Hicks also served his country. He is a veteran of two wars, World War II and Korea.

“I got out of high school in 1945,” Hicks said. “I was trying to decide what college to attend. But I didn’t have to worry about that when I got a letter from President Truman that said, ‘Congratulations, you’re going to serve in the Navy’. I got drafted.”

In 1989, Hicks retired from the savings and loan business. It was during that time where Caraway and her husband, Gary, got to know him.

“He has close ties to my family and to Gary’s family,” Caraway said. “My mom (Lujuana DeBerry) worked for him in banking and finance. She still says he’s her favorite boss.”

“Gary’s family—Big Gary (Caraway’s father-in-law) owned a car lot. Mr. Gus helped him with his finances and was a mentor to him. He would take cars to Nashville and pick up others. He’s so special to both of our families.”

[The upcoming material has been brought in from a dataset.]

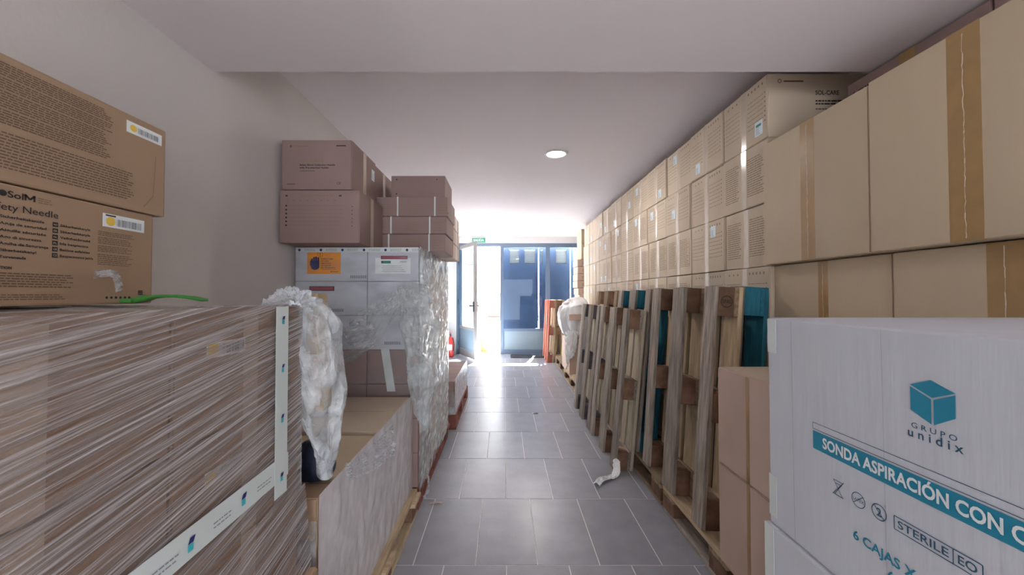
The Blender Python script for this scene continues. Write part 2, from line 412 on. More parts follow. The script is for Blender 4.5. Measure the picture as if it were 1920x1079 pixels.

HONOREE HICKS – West Tennessee Strawberry Festival Honoree was last in town for a visit to attend a wedding. While here, he spent time with his close friends, the DeBerrys and Caraways. Joining Hicks at the wedding reception are (front row to the left of Hicks) Gary Caraway Sr., Cannon Caraway, Colt Caraway and Gary Caraway Jr.; (back row) Hick’s granddaughter Jessica Ledsworth, Lujuana and Mike DeBerry, Hick’s daughter Jennifer Arnold, Chelsea Caraway and Rosemary Caraway.

Hicks will depend on his daughter, Jennifer Arnold, to help him get back to Humboldt for the Strawberry Festival. Living in Arizona, Hicks said his health is good but he is about 65-percent blind. Still spry at 91 years of age, Hicks said he will turn 92 a couple of weeks after the festival.

“We don’t get back (to Humboldt) that often, so I want him to enjoy it,” Arnold said. “He’s looking forward to it. Mom (Gus’ late wife, Daire) never missed a Strawberry Festival.”

As a bus driver not that many years ago, Hicks recalled some humorous times. He remembered driving the bus on the Strawberry Festival Goodwill Tour that went to several neighboring cities. Georgann McFarland was president during one of the tours. McFarland worked up a schedule that did not include enough drive time.

“The bus won’t go that fast,” Hicks chuckled.

“The only reason I quit driving the (church) bus was because the insurance company said they were taking me off,” Hicks remembered another funny story. “John Hale told them, ‘You’ll have to take everyone off because he’s our best driver’,”

Caraway said Hicks was someone that came to mind early on when making her selection for honoree. The close ties to her family and his years of bus driving for festival events made Hicks the perfect choice.

“I want to see my friends I don’t get to see often,” Hicks said during the phone call. “I want to see Gary and Lujuana, my second kids!”